§ Direction
Find the lines with the string "scene" and return them.

§ Dataset content
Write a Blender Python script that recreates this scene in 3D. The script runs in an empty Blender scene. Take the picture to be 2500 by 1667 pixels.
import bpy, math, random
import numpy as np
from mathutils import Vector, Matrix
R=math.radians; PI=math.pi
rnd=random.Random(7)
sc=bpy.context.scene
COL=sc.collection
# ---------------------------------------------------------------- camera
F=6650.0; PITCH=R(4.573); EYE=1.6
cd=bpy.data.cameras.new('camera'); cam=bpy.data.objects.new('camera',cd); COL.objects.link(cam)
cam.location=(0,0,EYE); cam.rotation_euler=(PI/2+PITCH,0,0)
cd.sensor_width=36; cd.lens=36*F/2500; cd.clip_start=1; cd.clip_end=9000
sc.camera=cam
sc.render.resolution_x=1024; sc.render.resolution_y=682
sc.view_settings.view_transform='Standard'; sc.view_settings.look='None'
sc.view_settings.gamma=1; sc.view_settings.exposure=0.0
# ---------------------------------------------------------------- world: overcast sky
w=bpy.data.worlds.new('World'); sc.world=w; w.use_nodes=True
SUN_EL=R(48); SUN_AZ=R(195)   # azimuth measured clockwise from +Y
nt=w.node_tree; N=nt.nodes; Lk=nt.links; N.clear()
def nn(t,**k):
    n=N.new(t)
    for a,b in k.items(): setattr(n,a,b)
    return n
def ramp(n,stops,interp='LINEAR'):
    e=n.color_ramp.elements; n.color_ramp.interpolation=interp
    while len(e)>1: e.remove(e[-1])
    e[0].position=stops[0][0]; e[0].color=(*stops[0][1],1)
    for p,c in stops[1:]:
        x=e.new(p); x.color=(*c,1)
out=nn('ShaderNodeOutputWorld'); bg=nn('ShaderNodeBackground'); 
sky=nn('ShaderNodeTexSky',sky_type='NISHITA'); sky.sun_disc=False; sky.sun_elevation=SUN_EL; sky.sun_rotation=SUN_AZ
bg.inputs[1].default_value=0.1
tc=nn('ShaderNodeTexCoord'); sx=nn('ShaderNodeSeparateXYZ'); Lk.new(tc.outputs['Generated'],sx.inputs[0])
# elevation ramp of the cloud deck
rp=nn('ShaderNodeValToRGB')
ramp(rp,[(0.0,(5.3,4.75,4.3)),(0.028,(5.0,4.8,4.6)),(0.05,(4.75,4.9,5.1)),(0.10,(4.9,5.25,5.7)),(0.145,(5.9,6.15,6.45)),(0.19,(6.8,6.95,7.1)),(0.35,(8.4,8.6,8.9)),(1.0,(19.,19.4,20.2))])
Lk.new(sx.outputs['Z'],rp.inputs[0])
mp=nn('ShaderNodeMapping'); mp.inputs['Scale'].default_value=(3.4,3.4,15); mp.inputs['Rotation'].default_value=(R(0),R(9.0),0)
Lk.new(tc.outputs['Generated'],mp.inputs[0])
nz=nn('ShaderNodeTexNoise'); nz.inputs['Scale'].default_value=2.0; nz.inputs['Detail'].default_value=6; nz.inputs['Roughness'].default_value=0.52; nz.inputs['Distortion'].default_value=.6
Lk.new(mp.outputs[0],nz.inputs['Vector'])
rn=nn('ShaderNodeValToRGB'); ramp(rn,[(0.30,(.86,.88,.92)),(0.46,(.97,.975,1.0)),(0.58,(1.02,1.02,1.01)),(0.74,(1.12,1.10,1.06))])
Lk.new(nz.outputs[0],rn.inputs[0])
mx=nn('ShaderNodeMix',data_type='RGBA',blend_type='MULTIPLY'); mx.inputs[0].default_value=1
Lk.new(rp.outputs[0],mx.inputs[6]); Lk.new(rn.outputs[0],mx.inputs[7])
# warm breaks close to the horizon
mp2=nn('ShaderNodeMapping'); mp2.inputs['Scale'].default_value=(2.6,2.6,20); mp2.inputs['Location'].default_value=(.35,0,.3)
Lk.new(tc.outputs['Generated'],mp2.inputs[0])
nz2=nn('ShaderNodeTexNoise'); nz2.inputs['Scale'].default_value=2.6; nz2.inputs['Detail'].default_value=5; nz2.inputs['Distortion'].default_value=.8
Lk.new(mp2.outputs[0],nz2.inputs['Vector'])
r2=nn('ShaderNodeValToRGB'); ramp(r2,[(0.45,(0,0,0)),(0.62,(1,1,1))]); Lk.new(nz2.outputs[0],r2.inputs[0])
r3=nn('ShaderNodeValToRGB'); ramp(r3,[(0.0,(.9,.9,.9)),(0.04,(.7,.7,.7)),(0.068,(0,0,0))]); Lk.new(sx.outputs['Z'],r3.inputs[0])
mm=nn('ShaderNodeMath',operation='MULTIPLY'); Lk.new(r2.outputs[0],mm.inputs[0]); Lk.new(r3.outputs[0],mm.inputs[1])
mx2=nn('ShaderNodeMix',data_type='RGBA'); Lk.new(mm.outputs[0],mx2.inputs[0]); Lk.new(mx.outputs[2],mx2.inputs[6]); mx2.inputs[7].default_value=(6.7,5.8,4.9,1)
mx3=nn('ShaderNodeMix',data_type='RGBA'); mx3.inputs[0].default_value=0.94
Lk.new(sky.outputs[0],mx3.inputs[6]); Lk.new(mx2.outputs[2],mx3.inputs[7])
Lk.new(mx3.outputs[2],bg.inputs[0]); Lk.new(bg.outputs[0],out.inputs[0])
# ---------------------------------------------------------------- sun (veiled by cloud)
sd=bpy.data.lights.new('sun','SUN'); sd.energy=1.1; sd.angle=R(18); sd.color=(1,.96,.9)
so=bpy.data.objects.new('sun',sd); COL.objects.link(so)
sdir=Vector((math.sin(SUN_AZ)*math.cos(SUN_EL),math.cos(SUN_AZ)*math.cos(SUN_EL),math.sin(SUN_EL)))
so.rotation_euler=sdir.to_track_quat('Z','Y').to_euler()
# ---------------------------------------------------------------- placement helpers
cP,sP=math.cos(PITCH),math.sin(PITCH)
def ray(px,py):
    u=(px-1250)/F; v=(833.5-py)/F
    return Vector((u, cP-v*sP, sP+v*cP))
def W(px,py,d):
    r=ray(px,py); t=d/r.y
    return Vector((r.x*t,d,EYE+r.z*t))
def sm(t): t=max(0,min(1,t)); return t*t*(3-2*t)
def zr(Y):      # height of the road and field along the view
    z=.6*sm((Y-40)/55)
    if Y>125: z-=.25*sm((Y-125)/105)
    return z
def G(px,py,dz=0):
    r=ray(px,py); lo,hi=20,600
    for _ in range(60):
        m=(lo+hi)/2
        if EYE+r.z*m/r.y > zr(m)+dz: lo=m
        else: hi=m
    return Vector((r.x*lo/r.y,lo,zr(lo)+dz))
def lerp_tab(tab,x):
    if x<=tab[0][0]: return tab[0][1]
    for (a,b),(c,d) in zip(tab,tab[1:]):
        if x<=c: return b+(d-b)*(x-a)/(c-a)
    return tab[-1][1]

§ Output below
Write a Blender Python script that recreates this scene in 3D. The script runs in an empty Blender scene. Take the picture to be 2500 by 1667 pixels.
sc=bpy.context.scene